▶ Stored data

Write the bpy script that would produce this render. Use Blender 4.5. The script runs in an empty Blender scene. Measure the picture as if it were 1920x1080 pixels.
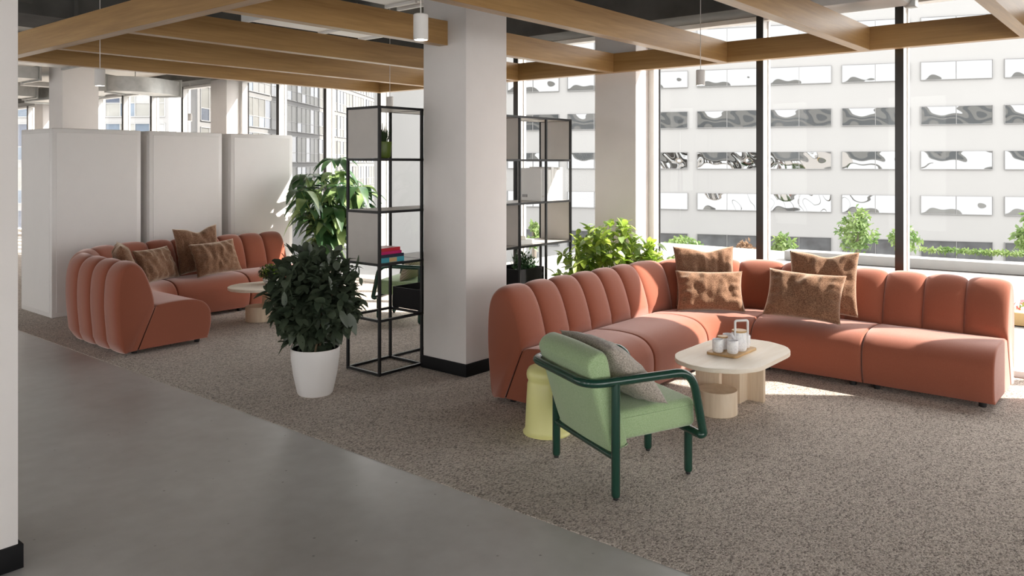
import bpy, bmesh, math, random
from mathutils import Vector, Matrix, noise
R = math.radians
SC = bpy.context.scene
COL = SC.collection

# ------------------------------------------------------------------ materials
def nodes_of(name):
    m = bpy.data.materials.new(name); m.use_nodes = True
    nt = m.node_tree
    return m, nt, nt.nodes['Principled BSDF'], nt.nodes['Material Output']

def N(nt, typ, **kw):
    n = nt.nodes.new(typ)
    for k, v in kw.items():
        if k.startswith('i_'):
            n.inputs[k[2:].replace('_', ' ')].default_value = v
        else:
            setattr(n, k, v)
    return n

def ramp(nt, stops):
    r = nt.nodes.new('ShaderNodeValToRGB')
    e = r.color_ramp.elements
    while len(e) < len(stops): e.new(0.5)
    for el, (p, c) in zip(e, stops):
        el.position = p; el.color = (c[0], c[1], c[2], 1)
    return r

def coords(nt, scale=(1, 1, 1), kind='Object', rot=(0, 0, 0)):
    tc = nt.nodes.new('ShaderNodeTexCoord'); mp = nt.nodes.new('ShaderNodeMapping')
    mp.inputs['Scale'].default_value = scale; mp.inputs['Rotation'].default_value = rot
    nt.links.new(tc.outputs[kind], mp.inputs['Vector'])
    return mp.outputs['Vector']

def plain(name, col, rough=.5, metal=0., spec=.5, coat=0., noise_amt=.04, noise_scale=6., bump=0., bump_scale=200.):
    m, nt, b, out = nodes_of(name)
    b.inputs['Roughness'].default_value = rough; b.inputs['Metallic'].default_value = metal
    b.inputs['Specular IOR Level'].default_value = spec; b.inputs['Coat Weight'].default_value = coat
    v = coords(nt)
    n = N(nt, 'ShaderNodeTexNoise', i_Scale=noise_scale, i_Detail=4.)
    nt.links.new(v, n.inputs['Vector'])
    a = 1 - noise_amt; c = 1 + noise_amt
    r = ramp(nt, [(.3, [x * a for x in col]), (.7, [min(1, x * c) for x in col])])
    nt.links.new(n.outputs['Fac'], r.inputs['Fac']); nt.links.new(r.outputs['Color'], b.inputs['Base Color'])
    if bump:
        n2 = N(nt, 'ShaderNodeTexNoise', i_Scale=bump_scale, i_Detail=2.)
        nt.links.new(v, n2.inputs['Vector'])
        bp = N(nt, 'ShaderNodeBump', i_Strength=bump, i_Distance=.002)
        nt.links.new(n2.outputs['Fac'], bp.inputs['Height']); nt.links.new(bp.outputs['Normal'], b.inputs['Normal'])
    return m

def fabric(name, c0, c1, scale, rough=.9, sheen=.4, sheen_tint=(1, 1, 1), bump=.3, mid=.5, width=.15):
    m, nt, b, out = nodes_of(name)
    b.inputs['Roughness'].default_value = rough; b.inputs['Specular IOR Level'].default_value = .15
    b.inputs['Sheen Weight'].default_value = sheen; b.inputs['Sheen Roughness'].default_value = .45
    b.inputs['Sheen Tint'].default_value = (*sheen_tint, 1)
    v = coords(nt)
    n = N(nt, 'ShaderNodeTexNoise', i_Scale=scale, i_Detail=3., i_Roughness=.65)
    nt.links.new(v, n.inputs['Vector'])
    r = ramp(nt, [(mid - width, c0), (mid + width, c1)])
    nt.links.new(n.outputs['Fac'], r.inputs['Fac']); nt.links.new(r.outputs['Color'], b.inputs['Base Color'])
    bp = N(nt, 'ShaderNodeBump', i_Strength=bump, i_Distance=.002)
    nt.links.new(n.outputs['Fac'], bp.inputs['Height']); nt.links.new(bp.outputs['Normal'], b.inputs['Normal'])
    return m

def wood(name, dark, light, rough=.45, grain=14., stretch=.06, axis=0):
    m, nt, b, out = nodes_of(name)
    sc = [1, 1, 1]; sc[axis] = stretch
    v = coords(nt, tuple(sc))
    n1 = N(nt, 'ShaderNodeTexNoise', i_Scale=grain, i_Detail=6., i_Roughness=.6, i_Distortion=.6)
    n2 = N(nt, 'ShaderNodeTexNoise', i_Scale=grain * 9, i_Detail=3.)
    nt.links.new(v, n1.inputs['Vector']); nt.links.new(v, n2.inputs['Vector'])
    mx = N(nt, 'ShaderNodeMath', operation='MULTIPLY_ADD'); mx.inputs[1].default_value = .3
    nt.links.new(n2.outputs['Fac'], mx.inputs[0]); nt.links.new(n1.outputs['Fac'], mx.inputs[2])
    r = ramp(nt, [(.45, dark), (.85, light)])
    nt.links.new(mx.outputs[0], r.inputs['Fac']); nt.links.new(r.outputs['Color'], b.inputs['Base Color'])
    b.inputs['Roughness'].default_value = rough; b.inputs['Specular IOR Level'].default_value = .45
    bp = N(nt, 'ShaderNodeBump', i_Strength=.08, i_Distance=.002)
    nt.links.new(mx.outputs[0], bp.inputs['Height']); nt.links.new(bp.outputs['Normal'], b.inputs['Normal'])
    return m

def leafy(name, c0, c1, trans=.35, gloss=.12, rough=.35, scale=7.):
    m, nt, b, out = nodes_of(name)
    nt.nodes.remove(b)
    v = coords(nt)
    n = N(nt, 'ShaderNodeTexNoise', i_Scale=scale, i_Detail=2.); nt.links.new(v, n.inputs['Vector'])
    r = ramp(nt, [(.35, c0), (.65, c1)]); nt.links.new(n.outputs['Fac'], r.inputs['Fac'])
    d = N(nt, 'ShaderNodeBsdfDiffuse'); t = N(nt, 'ShaderNodeBsdfTranslucent'); g = N(nt, 'ShaderNodeBsdfGlossy')
    g.inputs['Roughness'].default_value = rough
    nt.links.new(r.outputs['Color'], d.inputs['Color']); nt.links.new(r.outputs['Color'], t.inputs['Color'])
    m1 = N(nt, 'ShaderNodeMixShader'); m1.inputs['Fac'].default_value = trans
    m2 = N(nt, 'ShaderNodeMixShader'); m2.inputs['Fac'].default_value = gloss
    nt.links.new(d.outputs[0], m1.inputs[1]); nt.links.new(t.outputs[0], m1.inputs[2])
    nt.links.new(m1.outputs[0], m2.inputs[1]); nt.links.new(g.outputs[0], m2.inputs[2])
    nt.links.new(m2.outputs[0], out.inputs['Surface'])
    return m

def glass_mat(name, tint=(1, 1, 1), refl=.05):
    m, nt, b, out = nodes_of(name)
    nt.nodes.remove(b)
    t = N(nt, 'ShaderNodeBsdfTransparent'); t.inputs['Color'].default_value = (*tint, 1)
    g = N(nt, 'ShaderNodeBsdfGlossy'); g.inputs['Roughness'].default_value = .02
    f = N(nt, 'ShaderNodeFresnel'); f.inputs['IOR'].default_value = 1.25
    mx = N(nt, 'ShaderNodeMixShader')
    ge = N(nt, 'ShaderNodeNewGeometry'); iv = N(nt, 'ShaderNodeMath', operation='SUBTRACT'); iv.inputs[0].default_value = 1.
    mu = N(nt, 'ShaderNodeMath', operation='MULTIPLY')
    nt.links.new(ge.outputs['Backfacing'], iv.inputs[1]); nt.links.new(iv.outputs[0], mu.inputs[0]); nt.links.new(f.outputs[0], mu.inputs[1])
    nt.links.new(mu.outputs[0], mx.inputs['Fac']); nt.links.new(t.outputs[0], mx.inputs[1]); nt.links.new(g.outputs[0], mx.inputs[2])
    nt.links.new(mx.outputs[0], out.inputs['Surface'])
    return m

def wavy_glass(name, col, wave=.35, scale=.9, rough=.02, dist=.25):
    m, nt, b, out = nodes_of(name)
    b.inputs['Base Color'].default_value = (*col, 1); b.inputs['Metallic'].default_value = 1.
    b.inputs['Roughness'].default_value = rough
    v = coords(nt, kind='Generated')
    v = coords(nt)
    n = N(nt, 'ShaderNodeTexNoise', i_Scale=scale, i_Detail=1.); nt.links.new(v, n.inputs['Vector'])
    bp = N(nt, 'ShaderNodeBump', i_Strength=wave, i_Distance=dist)
    nt.links.new(n.outputs['Fac'], bp.inputs['Height']); nt.links.new(bp.outputs['Normal'], b.inputs['Normal'])
    return m

def emit(name, col, s):
    m, nt, b, out = nodes_of(name)
    b.inputs['Base Color'].default_value = (*col, 1)
    b.inputs['Emission Color'].default_value = (*col, 1); b.inputs['Emission Strength'].default_value = s
    return m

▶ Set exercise
Repeat only the lines from the beginning of the material through the line containing "COL = SC.collection", both ends kept, leaving pictures out.

▶ Solution to this exercise
Write the bpy script that would produce this render. Use Blender 4.5. The script runs in an empty Blender scene. Measure the picture as if it were 1920x1080 pixels.
import bpy, bmesh, math, random
from mathutils import Vector, Matrix, noise
R = math.radians
SC = bpy.context.scene
COL = SC.collection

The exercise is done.